WHAT THIS TASK INVOLVES: Copy all lines below exactly as written. Leave pictures out.

DATA SEGMENT:

───

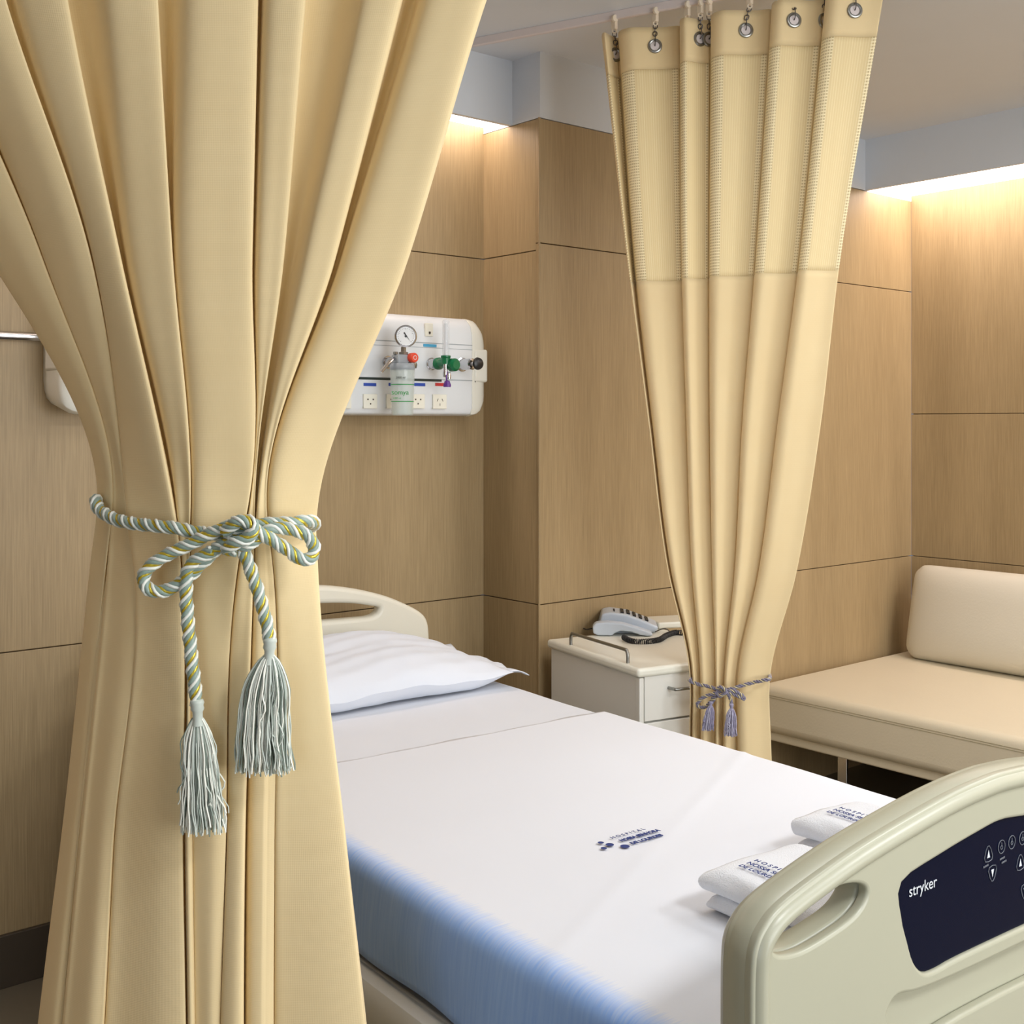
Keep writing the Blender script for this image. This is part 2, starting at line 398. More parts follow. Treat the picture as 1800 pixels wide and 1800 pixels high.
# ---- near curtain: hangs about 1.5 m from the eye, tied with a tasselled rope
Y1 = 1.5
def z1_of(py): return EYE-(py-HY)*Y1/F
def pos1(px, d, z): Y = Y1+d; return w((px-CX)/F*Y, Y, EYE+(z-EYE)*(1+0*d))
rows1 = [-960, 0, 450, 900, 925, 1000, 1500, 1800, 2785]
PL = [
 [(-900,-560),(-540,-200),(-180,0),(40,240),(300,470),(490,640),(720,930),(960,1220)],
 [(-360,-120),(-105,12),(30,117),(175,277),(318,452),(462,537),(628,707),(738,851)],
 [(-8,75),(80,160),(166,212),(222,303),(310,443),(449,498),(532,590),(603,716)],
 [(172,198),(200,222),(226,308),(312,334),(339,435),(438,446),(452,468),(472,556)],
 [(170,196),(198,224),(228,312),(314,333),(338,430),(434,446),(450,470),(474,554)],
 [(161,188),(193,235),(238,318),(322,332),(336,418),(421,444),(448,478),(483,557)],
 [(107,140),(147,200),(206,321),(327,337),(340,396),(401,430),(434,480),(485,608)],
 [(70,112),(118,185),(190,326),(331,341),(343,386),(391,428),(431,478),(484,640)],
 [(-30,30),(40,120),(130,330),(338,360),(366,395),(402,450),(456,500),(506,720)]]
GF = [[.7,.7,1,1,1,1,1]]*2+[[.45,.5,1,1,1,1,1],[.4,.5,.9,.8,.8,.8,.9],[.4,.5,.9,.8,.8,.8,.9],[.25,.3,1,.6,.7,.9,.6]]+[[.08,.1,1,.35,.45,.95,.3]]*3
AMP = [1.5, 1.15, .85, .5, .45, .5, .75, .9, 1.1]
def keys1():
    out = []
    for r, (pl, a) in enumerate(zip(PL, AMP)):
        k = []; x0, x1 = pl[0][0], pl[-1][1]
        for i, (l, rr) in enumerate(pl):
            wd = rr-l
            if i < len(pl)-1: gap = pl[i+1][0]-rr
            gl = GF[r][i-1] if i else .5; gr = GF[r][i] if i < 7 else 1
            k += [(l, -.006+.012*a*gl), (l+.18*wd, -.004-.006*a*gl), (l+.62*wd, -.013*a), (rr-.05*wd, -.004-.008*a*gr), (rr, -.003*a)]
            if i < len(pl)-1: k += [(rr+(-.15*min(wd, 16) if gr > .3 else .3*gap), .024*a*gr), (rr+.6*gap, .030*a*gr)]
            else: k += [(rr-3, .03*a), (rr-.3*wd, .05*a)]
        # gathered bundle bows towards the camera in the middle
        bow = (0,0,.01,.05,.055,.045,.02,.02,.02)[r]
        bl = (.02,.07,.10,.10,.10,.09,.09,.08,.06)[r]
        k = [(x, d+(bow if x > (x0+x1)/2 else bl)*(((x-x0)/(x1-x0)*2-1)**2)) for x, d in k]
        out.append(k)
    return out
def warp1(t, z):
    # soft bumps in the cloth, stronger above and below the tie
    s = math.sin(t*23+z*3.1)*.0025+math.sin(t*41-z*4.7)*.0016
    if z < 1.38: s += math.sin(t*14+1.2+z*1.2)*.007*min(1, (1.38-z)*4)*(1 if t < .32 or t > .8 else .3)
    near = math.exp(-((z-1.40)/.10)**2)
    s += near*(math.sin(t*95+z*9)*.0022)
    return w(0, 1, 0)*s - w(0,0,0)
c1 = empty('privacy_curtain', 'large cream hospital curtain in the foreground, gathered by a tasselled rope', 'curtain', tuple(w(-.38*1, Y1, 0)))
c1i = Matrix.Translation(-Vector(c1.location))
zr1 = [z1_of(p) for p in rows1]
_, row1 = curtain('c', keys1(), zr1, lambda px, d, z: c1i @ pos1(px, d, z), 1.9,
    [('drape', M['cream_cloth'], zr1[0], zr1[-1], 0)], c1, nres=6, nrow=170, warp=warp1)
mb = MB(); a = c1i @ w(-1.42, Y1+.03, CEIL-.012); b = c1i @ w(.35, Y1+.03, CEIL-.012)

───

ANSWER TO THIS EXERCISE:
Keep writing the Blender script for this image. This is part 2, starting at line 398. More parts follow. Treat the picture as 1800 pixels wide and 1800 pixels high.
# ---- near curtain: hangs about 1.5 m from the eye, tied with a tasselled rope
Y1 = 1.5
def z1_of(py): return EYE-(py-HY)*Y1/F
def pos1(px, d, z): Y = Y1+d; return w((px-CX)/F*Y, Y, EYE+(z-EYE)*(1+0*d))
rows1 = [-960, 0, 450, 900, 925, 1000, 1500, 1800, 2785]
PL = [
 [(-900,-560),(-540,-200),(-180,0),(40,240),(300,470),(490,640),(720,930),(960,1220)],
 [(-360,-120),(-105,12),(30,117),(175,277),(318,452),(462,537),(628,707),(738,851)],
 [(-8,75),(80,160),(166,212),(222,303),(310,443),(449,498),(532,590),(603,716)],
 [(172,198),(200,222),(226,308),(312,334),(339,435),(438,446),(452,468),(472,556)],
 [(170,196),(198,224),(228,312),(314,333),(338,430),(434,446),(450,470),(474,554)],
 [(161,188),(193,235),(238,318),(322,332),(336,418),(421,444),(448,478),(483,557)],
 [(107,140),(147,200),(206,321),(327,337),(340,396),(401,430),(434,480),(485,608)],
 [(70,112),(118,185),(190,326),(331,341),(343,386),(391,428),(431,478),(484,640)],
 [(-30,30),(40,120),(130,330),(338,360),(366,395),(402,450),(456,500),(506,720)]]
GF = [[.7,.7,1,1,1,1,1]]*2+[[.45,.5,1,1,1,1,1],[.4,.5,.9,.8,.8,.8,.9],[.4,.5,.9,.8,.8,.8,.9],[.25,.3,1,.6,.7,.9,.6]]+[[.08,.1,1,.35,.45,.95,.3]]*3
AMP = [1.5, 1.15, .85, .5, .45, .5, .75, .9, 1.1]
def keys1():
    out = []
    for r, (pl, a) in enumerate(zip(PL, AMP)):
        k = []; x0, x1 = pl[0][0], pl[-1][1]
        for i, (l, rr) in enumerate(pl):
            wd = rr-l
            if i < len(pl)-1: gap = pl[i+1][0]-rr
            gl = GF[r][i-1] if i else .5; gr = GF[r][i] if i < 7 else 1
            k += [(l, -.006+.012*a*gl), (l+.18*wd, -.004-.006*a*gl), (l+.62*wd, -.013*a), (rr-.05*wd, -.004-.008*a*gr), (rr, -.003*a)]
            if i < len(pl)-1: k += [(rr+(-.15*min(wd, 16) if gr > .3 else .3*gap), .024*a*gr), (rr+.6*gap, .030*a*gr)]
            else: k += [(rr-3, .03*a), (rr-.3*wd, .05*a)]
        # gathered bundle bows towards the camera in the middle
        bow = (0,0,.01,.05,.055,.045,.02,.02,.02)[r]
        bl = (.02,.07,.10,.10,.10,.09,.09,.08,.06)[r]
        k = [(x, d+(bow if x > (x0+x1)/2 else bl)*(((x-x0)/(x1-x0)*2-1)**2)) for x, d in k]
        out.append(k)
    return out
def warp1(t, z):
    # soft bumps in the cloth, stronger above and below the tie
    s = math.sin(t*23+z*3.1)*.0025+math.sin(t*41-z*4.7)*.0016
    if z < 1.38: s += math.sin(t*14+1.2+z*1.2)*.007*min(1, (1.38-z)*4)*(1 if t < .32 or t > .8 else .3)
    near = math.exp(-((z-1.40)/.10)**2)
    s += near*(math.sin(t*95+z*9)*.0022)
    return w(0, 1, 0)*s - w(0,0,0)
c1 = empty('privacy_curtain', 'large cream hospital curtain in the foreground, gathered by a tasselled rope', 'curtain', tuple(w(-.38*1, Y1, 0)))
c1i = Matrix.Translation(-Vector(c1.location))
zr1 = [z1_of(p) for p in rows1]
_, row1 = curtain('c', keys1(), zr1, lambda px, d, z: c1i @ pos1(px, d, z), 1.9,
    [('drape', M['cream_cloth'], zr1[0], zr1[-1], 0)], c1, nres=6, nrow=170, warp=warp1)
mb = MB(); a = c1i @ w(-1.42, Y1+.03, CEIL-.012); b = c1i @ w(.35, Y1+.03, CEIL-.012)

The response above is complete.